** Work instructions **
Write out the whole listing again, exactly.

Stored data
▬▬▬▬▬▬▬▬▬▬
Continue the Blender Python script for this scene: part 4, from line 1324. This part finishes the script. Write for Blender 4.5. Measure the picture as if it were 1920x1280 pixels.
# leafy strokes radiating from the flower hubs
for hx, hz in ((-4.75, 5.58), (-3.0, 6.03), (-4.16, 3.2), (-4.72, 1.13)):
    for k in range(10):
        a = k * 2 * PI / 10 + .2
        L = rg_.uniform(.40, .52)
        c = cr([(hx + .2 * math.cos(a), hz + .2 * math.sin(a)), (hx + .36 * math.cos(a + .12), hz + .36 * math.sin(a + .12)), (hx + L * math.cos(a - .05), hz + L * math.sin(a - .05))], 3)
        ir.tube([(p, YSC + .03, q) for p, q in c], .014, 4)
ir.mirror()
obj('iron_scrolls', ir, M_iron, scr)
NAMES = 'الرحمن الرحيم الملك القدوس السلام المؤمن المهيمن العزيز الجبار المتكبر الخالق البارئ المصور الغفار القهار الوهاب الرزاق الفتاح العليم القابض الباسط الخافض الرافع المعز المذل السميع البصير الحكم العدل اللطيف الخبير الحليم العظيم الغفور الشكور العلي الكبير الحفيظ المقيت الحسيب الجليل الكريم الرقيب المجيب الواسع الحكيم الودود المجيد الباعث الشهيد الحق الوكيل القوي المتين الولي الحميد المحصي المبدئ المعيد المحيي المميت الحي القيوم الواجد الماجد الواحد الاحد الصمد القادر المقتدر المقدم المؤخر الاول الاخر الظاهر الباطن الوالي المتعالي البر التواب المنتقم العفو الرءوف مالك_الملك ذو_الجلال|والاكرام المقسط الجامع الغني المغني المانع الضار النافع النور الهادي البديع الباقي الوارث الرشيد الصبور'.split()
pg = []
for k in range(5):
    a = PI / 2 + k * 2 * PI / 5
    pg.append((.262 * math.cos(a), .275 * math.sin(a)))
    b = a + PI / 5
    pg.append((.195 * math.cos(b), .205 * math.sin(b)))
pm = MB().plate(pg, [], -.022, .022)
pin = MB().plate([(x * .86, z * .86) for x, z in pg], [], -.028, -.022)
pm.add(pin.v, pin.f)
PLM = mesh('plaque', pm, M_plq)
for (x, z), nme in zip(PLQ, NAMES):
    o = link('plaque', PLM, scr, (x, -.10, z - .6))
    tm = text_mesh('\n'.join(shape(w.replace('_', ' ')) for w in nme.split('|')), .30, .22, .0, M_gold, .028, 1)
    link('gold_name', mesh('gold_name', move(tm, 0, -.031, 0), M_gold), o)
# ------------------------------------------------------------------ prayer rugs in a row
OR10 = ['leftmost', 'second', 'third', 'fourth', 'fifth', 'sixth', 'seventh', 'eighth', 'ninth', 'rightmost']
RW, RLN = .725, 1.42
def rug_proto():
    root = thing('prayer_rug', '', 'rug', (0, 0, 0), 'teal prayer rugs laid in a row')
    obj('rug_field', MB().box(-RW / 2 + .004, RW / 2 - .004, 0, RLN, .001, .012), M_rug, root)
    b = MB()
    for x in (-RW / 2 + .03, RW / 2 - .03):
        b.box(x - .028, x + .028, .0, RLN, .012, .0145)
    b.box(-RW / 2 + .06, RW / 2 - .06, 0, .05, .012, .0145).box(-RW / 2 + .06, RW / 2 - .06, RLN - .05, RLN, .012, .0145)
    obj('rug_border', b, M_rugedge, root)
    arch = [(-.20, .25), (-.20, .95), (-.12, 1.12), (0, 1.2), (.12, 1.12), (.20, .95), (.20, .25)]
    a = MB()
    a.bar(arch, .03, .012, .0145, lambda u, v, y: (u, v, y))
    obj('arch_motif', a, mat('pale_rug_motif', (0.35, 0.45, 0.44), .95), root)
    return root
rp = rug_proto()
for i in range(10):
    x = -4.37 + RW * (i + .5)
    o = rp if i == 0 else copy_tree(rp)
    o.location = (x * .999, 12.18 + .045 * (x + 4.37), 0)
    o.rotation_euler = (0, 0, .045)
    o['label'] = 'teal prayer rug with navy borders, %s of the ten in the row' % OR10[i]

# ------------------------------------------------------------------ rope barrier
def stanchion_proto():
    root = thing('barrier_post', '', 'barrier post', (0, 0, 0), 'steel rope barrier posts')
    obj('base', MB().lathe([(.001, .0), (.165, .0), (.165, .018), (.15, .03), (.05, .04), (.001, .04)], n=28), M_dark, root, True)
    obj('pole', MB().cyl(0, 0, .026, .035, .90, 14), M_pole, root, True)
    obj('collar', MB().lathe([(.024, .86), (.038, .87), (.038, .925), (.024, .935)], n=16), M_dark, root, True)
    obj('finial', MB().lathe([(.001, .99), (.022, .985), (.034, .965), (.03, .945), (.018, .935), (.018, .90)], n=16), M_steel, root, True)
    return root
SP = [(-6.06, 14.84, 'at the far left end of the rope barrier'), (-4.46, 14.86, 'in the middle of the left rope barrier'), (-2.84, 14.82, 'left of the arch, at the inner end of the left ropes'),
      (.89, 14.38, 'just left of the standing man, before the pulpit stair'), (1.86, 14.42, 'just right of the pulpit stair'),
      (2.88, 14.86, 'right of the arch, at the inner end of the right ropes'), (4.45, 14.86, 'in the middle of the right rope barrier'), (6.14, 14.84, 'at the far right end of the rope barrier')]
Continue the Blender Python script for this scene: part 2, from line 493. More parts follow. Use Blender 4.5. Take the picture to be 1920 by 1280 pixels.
▬▬▬▬▬▬▬▬▬▬
** Correct answer **
Continue the Blender Python script for this scene: part 4, from line 1324. This part finishes the script. Write for Blender 4.5. Measure the picture as if it were 1920x1280 pixels.
# leafy strokes radiating from the flower hubs
for hx, hz in ((-4.75, 5.58), (-3.0, 6.03), (-4.16, 3.2), (-4.72, 1.13)):
    for k in range(10):
        a = k * 2 * PI / 10 + .2
        L = rg_.uniform(.40, .52)
        c = cr([(hx + .2 * math.cos(a), hz + .2 * math.sin(a)), (hx + .36 * math.cos(a + .12), hz + .36 * math.sin(a + .12)), (hx + L * math.cos(a - .05), hz + L * math.sin(a - .05))], 3)
        ir.tube([(p, YSC + .03, q) for p, q in c], .014, 4)
ir.mirror()
obj('iron_scrolls', ir, M_iron, scr)
NAMES = 'الرحمن الرحيم الملك القدوس السلام المؤمن المهيمن العزيز الجبار المتكبر الخالق البارئ المصور الغفار القهار الوهاب الرزاق الفتاح العليم القابض الباسط الخافض الرافع المعز المذل السميع البصير الحكم العدل اللطيف الخبير الحليم العظيم الغفور الشكور العلي الكبير الحفيظ المقيت الحسيب الجليل الكريم الرقيب المجيب الواسع الحكيم الودود المجيد الباعث الشهيد الحق الوكيل القوي المتين الولي الحميد المحصي المبدئ المعيد المحيي المميت الحي القيوم الواجد الماجد الواحد الاحد الصمد القادر المقتدر المقدم المؤخر الاول الاخر الظاهر الباطن الوالي المتعالي البر التواب المنتقم العفو الرءوف مالك_الملك ذو_الجلال|والاكرام المقسط الجامع الغني المغني المانع الضار النافع النور الهادي البديع الباقي الوارث الرشيد الصبور'.split()
pg = []
for k in range(5):
    a = PI / 2 + k * 2 * PI / 5
    pg.append((.262 * math.cos(a), .275 * math.sin(a)))
    b = a + PI / 5
    pg.append((.195 * math.cos(b), .205 * math.sin(b)))
pm = MB().plate(pg, [], -.022, .022)
pin = MB().plate([(x * .86, z * .86) for x, z in pg], [], -.028, -.022)
pm.add(pin.v, pin.f)
PLM = mesh('plaque', pm, M_plq)
for (x, z), nme in zip(PLQ, NAMES):
    o = link('plaque', PLM, scr, (x, -.10, z - .6))
    tm = text_mesh('\n'.join(shape(w.replace('_', ' ')) for w in nme.split('|')), .30, .22, .0, M_gold, .028, 1)
    link('gold_name', mesh('gold_name', move(tm, 0, -.031, 0), M_gold), o)
# ------------------------------------------------------------------ prayer rugs in a row
OR10 = ['leftmost', 'second', 'third', 'fourth', 'fifth', 'sixth', 'seventh', 'eighth', 'ninth', 'rightmost']
RW, RLN = .725, 1.42
def rug_proto():
    root = thing('prayer_rug', '', 'rug', (0, 0, 0), 'teal prayer rugs laid in a row')
    obj('rug_field', MB().box(-RW / 2 + .004, RW / 2 - .004, 0, RLN, .001, .012), M_rug, root)
    b = MB()
    for x in (-RW / 2 + .03, RW / 2 - .03):
        b.box(x - .028, x + .028, .0, RLN, .012, .0145)
    b.box(-RW / 2 + .06, RW / 2 - .06, 0, .05, .012, .0145).box(-RW / 2 + .06, RW / 2 - .06, RLN - .05, RLN, .012, .0145)
    obj('rug_border', b, M_rugedge, root)
    arch = [(-.20, .25), (-.20, .95), (-.12, 1.12), (0, 1.2), (.12, 1.12), (.20, .95), (.20, .25)]
    a = MB()
    a.bar(arch, .03, .012, .0145, lambda u, v, y: (u, v, y))
    obj('arch_motif', a, mat('pale_rug_motif', (0.35, 0.45, 0.44), .95), root)
    return root
rp = rug_proto()
for i in range(10):
    x = -4.37 + RW * (i + .5)
    o = rp if i == 0 else copy_tree(rp)
    o.location = (x * .999, 12.18 + .045 * (x + 4.37), 0)
    o.rotation_euler = (0, 0, .045)
    o['label'] = 'teal prayer rug with navy borders, %s of the ten in the row' % OR10[i]

# ------------------------------------------------------------------ rope barrier
def stanchion_proto():
    root = thing('barrier_post', '', 'barrier post', (0, 0, 0), 'steel rope barrier posts')
    obj('base', MB().lathe([(.001, .0), (.165, .0), (.165, .018), (.15, .03), (.05, .04), (.001, .04)], n=28), M_dark, root, True)
    obj('pole', MB().cyl(0, 0, .026, .035, .90, 14), M_pole, root, True)
    obj('collar', MB().lathe([(.024, .86), (.038, .87), (.038, .925), (.024, .935)], n=16), M_dark, root, True)
    obj('finial', MB().lathe([(.001, .99), (.022, .985), (.034, .965), (.03, .945), (.018, .935), (.018, .90)], n=16), M_steel, root, True)
    return root
SP = [(-6.06, 14.84, 'at the far left end of the rope barrier'), (-4.46, 14.86, 'in the middle of the left rope barrier'), (-2.84, 14.82, 'left of the arch, at the inner end of the left ropes'),
      (.89, 14.38, 'just left of the standing man, before the pulpit stair'), (1.86, 14.42, 'just right of the pulpit stair'),
      (2.88, 14.86, 'right of the arch, at the inner end of the right ropes'), (4.45, 14.86, 'in the middle of the right rope barrier'), (6.14, 14.84, 'at the far right end of the rope barrier')]
Continue the Blender Python script for this scene: part 2, from line 493. More parts follow. Use Blender 4.5. Take the picture to be 1920 by 1280 pixels.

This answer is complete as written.